**Recorded information**
--*--

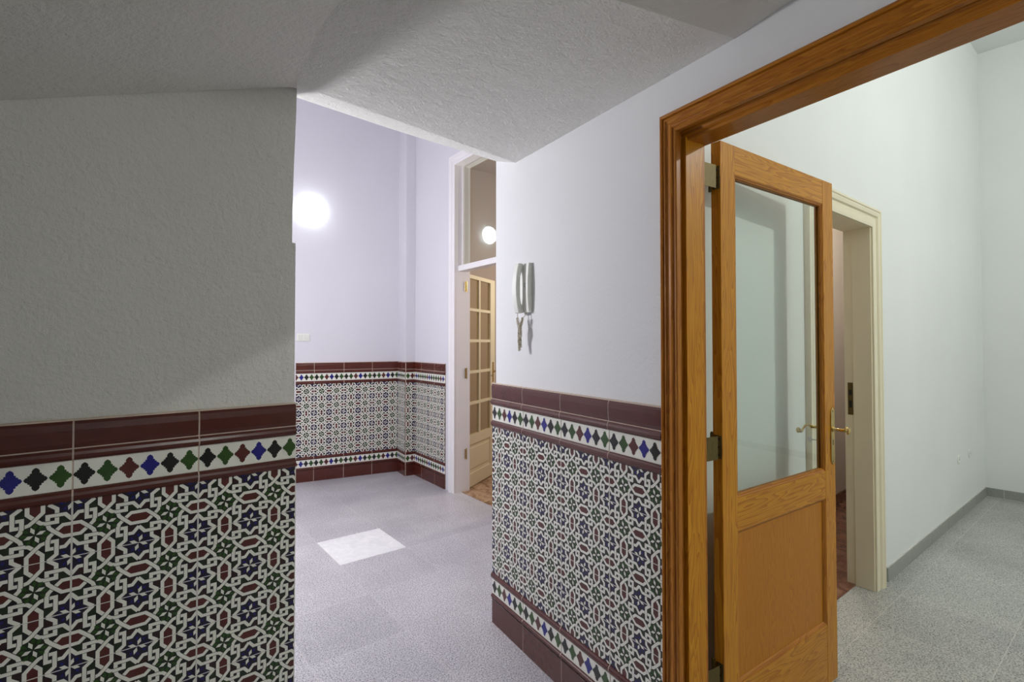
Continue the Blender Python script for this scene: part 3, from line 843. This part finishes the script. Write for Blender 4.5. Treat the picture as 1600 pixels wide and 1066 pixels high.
for zz in (1.078, .876): b.lathe([(.0042, 0), (.004, .0014), (.002, .002)], (.757, -.0035, zz), 'y', 12, 0, -1)
b.build('screw', 'brass', pf, smooth=True)
b = MB(); b.prism(plate_outline(.757, .862, 1.090, .030), LT, LT + .0035, 'y')
pbk_ = b.build('handle_plate', 'brass', dr, bevel=.0010)
lever(-.0035, -1, 1, 'lever'); lever(LT + .0035, 1, -1, 'lever')
b = MB(); b.tube([(.757, LT + .002, .950), (.757, LT + .043, .950)], .0022, 8)
ring = [(.757 - .0 + .011 * math.cos(q), LT + .050 + .008 * math.sin(q) * .6, .950 + .010 * math.sin(q)) for q in [2 * math.pi * i / 16 for i in range(17)]]
b.tube(ring, .0022, 8)
b.build('key', 'steel', dr, smooth=True)
b = MB(); b.box(LWD, LWD + .001, .006, .028, .90, 1.07); b.box(LWD + .001, LWD + .009, .011, .023, 0.995, 1.010)
b.build('lock_faceplate', 'old_brass', dr)

# ================================================================== CREAM DOORWAY OF THE SIDE ROOM
cf = empty('trim_9', (*RL_O, 0), RL_A, label='cream painted door frame without a door, beyond the pine door', cat='door frame', kind='structure')
cprof = [(.0, 0), (.0, -.010), (.012, -.012), (.040, -.0125), (.046, -.008), (.056, -.008), (.062, -.017), (.076, -.020), (.084, -.020), (.088, -.024), (.098, -.024), (.102, -.016), (.102, 0)]
sweep(cprof, [(CW0, 0), (CW0, 1.985), (CW1, 1.985), (CW1, 0)], 'architrave', 'cream', 'cream', cf, ['architrave'] * 3)
b = MB(); b.box(CW1 - .009, CW1 + .02, 0, .090, 0, 1.99); b.box(CW1 + .0, CW1 + .02, .092, .135, 0, 1.99)
b.box(CW0 - .02, CW0 + .002, 0, .135, 0, 1.99)
b.build('jamb', 'cream', cf, bevel=.001)
b = MB(); b.box(CW0, CW1, 0, .135, 1.983, 2.005); b.build('head', 'cream', cf)
b = MB(); b.box(CW1 - .0022, CW1 + .0005, .094, .120, .945, 1.125)
st = b.build('strike_plate', 'old_brass', cf, bevel=.0005)
b = MB(); b.box(CW1 - .0028, CW1 - .0020, .099, .114, 1.055, 1.085); b.box(CW1 - .0028, CW1 - .0020, .100, .113, .985, 1.025); b.build('hole', 'dark', st)

# small white sockets near the skirting
for px, nm in ((1.66, 'nearer the cream doorway'), (2.02, 'nearer the room corner')):
    so = empty('wall_socket', (*loc2(RL_O, RL_A, px, 0, .45)[:3],), RL_A, label='round white wall socket above granite skirting, the one ' + nm, cat='socket', group='sockets on the side-room wall')
    b = MB(); b.lathe([(.036, 0), (.036, .003), (.030, .006), (.022, .0065), (.021, .003)], (0, 0, 0), 'y', 28, 0, -1)
    b.build('cover', 'plastic', so, smooth=True)
    b = MB(); b.lathe([(.003, .0035), (.003, .0045)], (-.009, 0, 0), 'y', 10, 0, -1); b.lathe([(.003, .0035), (.003, .0045)], (.009, 0, 0), 'y', 10, 0, -1)
    b.build('pin_hole', 'dark', so)

# ================================================================== TALL CREAM GLAZED DOOR OF THE HALL
wf = empty('trim_10', (*DW_O, 0), DW_A, label='tall white painted frame with a transom bar around the cream glazed door', cat='door frame', kind='structure')
wprof = [(.0, 0), (.0, -.012), (.012, -.015), (.022, -.015), (.028, -.010), (.038, -.010), (.046, -.020), (.068, -.024), (.084, -.024), (.088, -.016), (.088, 0)]
FU0, FU1 = .826, 1.506
sweep(wprof, [(FU0, 0), (FU0, 2.955), (FU1, 2.955), (FU1, 0)], 'architrave', 'white_paint', 'white_paint', wf, ['architrave'] * 3)
b = MB(); b.box(FU0 - .028, FU0 - .003, 0, .155, 0, 2.96); b.build('jamb', 'white_paint', wf, bevel=.001)
b = MB(); b.box(FU1 + .003, FU1 + .014, 0, .155, 0, 2.96); b.build('jamb', 'white_paint', wf, bevel=.001)
b = MB(); b.box(FU0 - .02, FU1 + .014, 0, .155, 2.957, 3.0); b.build('head', 'white_paint', wf)
b = MB(); b.box(FU0 - .003, FU1 + .003, .03, .125, 1.995, 2.045); b.build('transom_bar', 'white_paint', wf, bevel=.004)
b = MB(); b.box(FU0 - .003, FU1 + .003, .086, .091, 2.045, 2.957); b.build('transom_glass', 'glass', wf)
for a in (FU0 - .003, FU1 - .012):
    b = MB(); b.box(a, a + .016, .070, .086, 2.045, 2.957); b.build('glazing_bead', 'white_paint', wf)

LF_O = (-.421, 4.675); LF_A = math.degrees(math.atan2(.569, .229))
cd = empty('door_2', (*LF_O, 0), LF_A, label='open cream door with ten small panes, ajar at the end of the hall', cat='door', kind='structure')
CWD = .655; CT = .036
b = MB(); b.box(.002, .061, 0, CT, .01, 1.985); b.build('stile', 'cream', cd, bevel=.001)
b = MB(); b.box(.547, CWD, 0, CT, .01, 1.985); b.build('stile', 'cream', cd, bevel=.001)
b = MB(); b.box(.061, .547, .001, CT - .001, 1.950, 1.985); b.build('top_rail', 'cream', cd)
b = MB(); b.box(.061, .547, .001, CT - .001, .400, .488); b.build('lock_rail', 'cream', cd)
b = MB(); b.box(.061, .547, .001, CT - .001, .01, .130); b.build('bottom_rail', 'cream', cd)
b = MB(); b.box(.290, .318, .003, CT - .003, .488, 1.950)
b.build('mullion', 'cream', cd, bevel=.002)
for k in range(1, 5):
    z = .488 + k * .2925; b = MB(); b.box(.061, .547, .0035, CT - .0035, z - .014, z + .014); b.build('glazing_bar', 'cream', cd, bevel=.002)
for k in range(5):
    for x0, x1 in ((.061, .290), (.318, .547)):
        z = .488 + k * .2925; b = MB(); b.box(x0, x1, .016, .019, z + (.014 if k else 0), z + .2925 - (.014 if k < 4 else 0)); b.build('pane', 'pane', cd)
b = MB(); b.box(.060, .548, .012, .026, .128, .402)
b.prism([(.10, .170), (.508, .170), (.508, .362), (.10, .362)], .006, .012, 'y')
b.build('raised_panel', 'cream', cd, bevel=.003)
for hz in (.34, 1.07, 1.86):
    b = MB(); b.box(-.022, .012, -.004, .000, hz - .045, hz + .045); b.tube([(0, -.006, hz - .05), (0, -.006, hz + .05)], .006, 10)
    b.build('hinge', 'brass', cd, smooth=False)
b = MB(); b.box(.590, .620, -.003, 0, .95, 1.15); b.tube([(.605, 0, 1.06), (.605, -.045, 1.06), (.56, -.05, 1.062), (.50, -.048, 1.055)], [.008, .006, .006, .007], 10)
b.build('lever', 'brass', cd, smooth=True)

# ================================================================== LAMPS
def wall_lamp(loc, ang, label, nm='wall_lamp'):
    root = empty(nm, loc, ang, label=label, cat='lamp', group='round frosted wall lamps of the hall')
    b = MB(); b.lathe([(.055, 0), (.055, .018), (.045, .024)], (0, 0, 0), 'y', 32, 0, -1); b.build('backplate', 'steel', root, smooth=True)
    b = MB(); pr = [(.108 * math.cos(q), .030 + .075 * math.sin(q)) for q in [math.pi / 2 * i / 10 for i in range(11)]]
    pr[-1] = (.002, pr[-1][1])
    b.lathe([(.08, .024)] + pr, (0, 0, 0), 'y', 40, 0, -1); b.build('shade', 'lamp_glass', root, smooth=True)
    b = MB(); b.lathe([(.109, .026), (.145, .022), (.145, .030), (.109, .034)], (0, 0, 0), 'y', 40, 0, -1); b.build('rim', 'rim_glass', root, smooth=True)
    for q in (math.radians(20), math.radians(140), math.radians(260)):
        b = MB(); b.box(.128 * math.cos(q) - .004, .128 * math.cos(q) + .004, -.040, -.018, .128 * math.sin(q) - .004, .128 * math.sin(q) + .004)
        b.build('clip', 'steel', root)
    return root
wall_lamp(loc2(FW_O, FW_A, .125, 0, 2.652), FW_A, 'lit round frosted glass lamp high on the far hall wall')
ah = math.degrees(math.atan2(pa[1] - pbk[1], pa[0] - pbk[0]))
pm = (pbk[0] + (pa[0] - pbk[0]) * .62, pbk[1] + (pa[1] - pbk[1]) * .62)
wall_lamp((pm[0] + .0, pm[1], 2.55), ah, 'lit round frosted glass lamp on the hidden side wall of the hall')

def pendant(loc, r, col, watts, label, hang):
    root = empty('pendant_lamp', (loc[0], loc[1], loc[2]), 0, label=label, cat='lamp')
    b = MB(); b.tube([(0, 0, r + .03), (0, 0, hang)], .003, 6); b.build('cable', 'plastic', root)
    b = MB(); b.lathe([(.02, r * .9), (.02, r + .05), (.012, r + .06)], (0, 0, 0), 'z', 16); b.build('socket', 'plastic', root, smooth=True)
    ld = bpy.data.lights.new('bulb', 'POINT'); ld.energy = watts; ld.color = col; ld.shadow_soft_size = r
    lo = bpy.data.objects.new('bulb', ld); COL.objects.link(lo); lo.parent = root
    return root
pendant((-1.85, 2.75, 1.86), .07, HALL_COL, HALL_BULB, 'bulb hanging in the hidden left part of the hall', 2.08)
pendant((3.63, .90, 3.2), .04, ROOM_COL, ROOM_BULB, 'bare bulb hanging in the middle of the side room', .70)
pl_ = loc2(DW_O, DW_A, 1.3, 1.4)
pendant((pl_[0], pl_[1], 2.1), .06, (1.0, .90, .76), SIDE_BULB, 'warm bulb hanging in the room behind the cream glazed door', 1.28)
pl_ = loc2(RL_O, RL_A, .3, .42)
pendant((pl_[0], pl_[1], 2.7), .05, (1.0, .93, .85), 40.0, 'unseen warm bulb added to light the passage beyond the cream doorway', .6)  # added light source, brightens the passage wall
pendant((1.548, -.591, 1.9), .08, (0.98, 1.0, .93), ENTRY_FILL, 'unseen fill bulb added behind the viewpoint', .40)

# ================================================================== SMALL THINGS
# light switch on the far wall
sw = empty('light_switch', loc2(FW_O, FW_A, .065, 0, 1.40), FW_A, label='white double light switch on the far wall above the tiles', cat='switch')
b = MB(); b.box(-.058, .058, -.010, 0, -.036, .036); b.build('plate', 'plastic', sw, bevel=.003)
for x in (-.027, .027):
    b = MB(); b.box(x - .021, x + .021, -.014, -.009, -.024, .024); b.build('rocker', 'plastic2', sw, bevel=.002)

# intercom handset
ic = empty('intercom', loc2(RW_O, RW_A, .297, 0, 1.590), RW_A, label='white intercom handset on the right wall with its curly cord bundled below', cat='intercom')
b = MB()
H2 = .108; pts = []
for i in range(13):
    t = -1 + 2 * i / 12; pts.append((-.016 - .007 * (1 - t * t), t * H2))
out = [(-y_, z_) for y_, z_ in []]
b.prism([(0, -H2)] + [(y_, z_) for y_, z_ in pts] + [(0, H2)], -.002, .040, 'x')
b.build('wall_unit', 'plastic', ic, bevel=.002)
b = MB(); b.prism([(0, -H2 + .004), (-.012, -H2 + .004), (-.012, H2 - .004), (0, H2 - .004)], -.040, -.002, 'x'); b.build('cradle', 'plastic2', ic, bevel=.002)
b = MB()
outer = []; inner = []
for i in range(17):
    t = -1 + 2 * i / 16
    outer.append((-.040 - .014 * (1 - t * t), t * (H2 + .002)))
    inner.append((-.016 - .016 * max(0, 1 - (t * 1.25) ** 4), t * (H2 + .002)))
b.prism(outer + inner[::-1], -.041, -.004, 'x')
b.build('handset', 'plastic', ic, bevel=.004)
b = MB()
for z in (.018, .006): b.lathe([(.0035, 0), (.0035, .0022), (.002, .003)], (.016, -.0225, z), 'y', 12, 0, -1)
b.build('button', 'steel', ic, smooth=True)
# coiled cord: two leads, a looped bundle held by a turn of cord
def coil(path, rad, pitch, wire, mb):
    P = [Vector(p) for p in path]
    d = [0]
    for a, c in zip(P[:-1], P[1:]): d.append(d[-1] + (c - a).length)
    n = int(d[-1] / pitch * 10); out = []
    for k in range(n + 1):
        s = d[-1] * k / n; i = max(j for j in range(len(d)) if d[j] <= s + 1e-9); i = min(i, len(P) - 2)
        t = (P[i + 1] - P[i]).normalized(); p = P[i] + t * (s - d[i])
        a = t.cross(Vector((0, 1, .01))).normalized(); bb = t.cross(a)
        q = 2 * math.pi * s / pitch
        out.append(p + (a * math.cos(q) + bb * math.sin(q)) * rad)
    mb.tube(out, wire, 5)
cm = MB()
cm.tube([(-.024, -.034, -H2), (-.024, -.034, -H2 - .022)], .0016, 6)
cm.tube([(.018, -.012, -H2), (.016, -.018, -H2 - .012), (.008, -.026, -H2 - .022)], .0016, 6)
yb = -.034
coil([(-.024, yb, -.130), (-.021, yb, -.150), (-.010, yb, -.175), (-.006, yb - .003, -.200), (-.012, yb, -.222), (-.010, yb, -.250), (-.008, yb, -.275)], .0058, .0056, .0018, cm)
coil([(.008, yb + .006, -.130), (.004, yb + .003, -.150), (-.010, yb + .004, -.172), (-.020, yb + .004, -.195), (-.018, yb + .003, -.215), (-.008, yb + .004, -.228), (-.006, yb + .004, -.262)], .0058, .0056, .0018, cm)
coil([(-.004, yb, -.165), (.002, yb, -.185), (.002, yb, -.205), (-.006, yb, -.222)], .0056, .0056, .0018, cm)
cm.tube([(-.013 + .009 * math.cos(q), yb + .002 + .009 * math.sin(q), -.226 - .0012 * q) for q in [i * .5 for i in range(30)]], .0016, 6)
cm.build('coiled_cord', 'cord', ic, smooth=True)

--*--

**Work instructions**
From the first line of the listing above, repeat every line through the one holding "b.build('lock_faceplate', 'old_brass', dr)". Both ends count, and pictures stay out.

**Worked solution**
Continue the Blender Python script for this scene: part 3, from line 843. This part finishes the script. Write for Blender 4.5. Treat the picture as 1600 pixels wide and 1066 pixels high.
for zz in (1.078, .876): b.lathe([(.0042, 0), (.004, .0014), (.002, .002)], (.757, -.0035, zz), 'y', 12, 0, -1)
b.build('screw', 'brass', pf, smooth=True)
b = MB(); b.prism(plate_outline(.757, .862, 1.090, .030), LT, LT + .0035, 'y')
pbk_ = b.build('handle_plate', 'brass', dr, bevel=.0010)
lever(-.0035, -1, 1, 'lever'); lever(LT + .0035, 1, -1, 'lever')
b = MB(); b.tube([(.757, LT + .002, .950), (.757, LT + .043, .950)], .0022, 8)
ring = [(.757 - .0 + .011 * math.cos(q), LT + .050 + .008 * math.sin(q) * .6, .950 + .010 * math.sin(q)) for q in [2 * math.pi * i / 16 for i in range(17)]]
b.tube(ring, .0022, 8)
b.build('key', 'steel', dr, smooth=True)
b = MB(); b.box(LWD, LWD + .001, .006, .028, .90, 1.07); b.box(LWD + .001, LWD + .009, .011, .023, 0.995, 1.010)
b.build('lock_faceplate', 'old_brass', dr)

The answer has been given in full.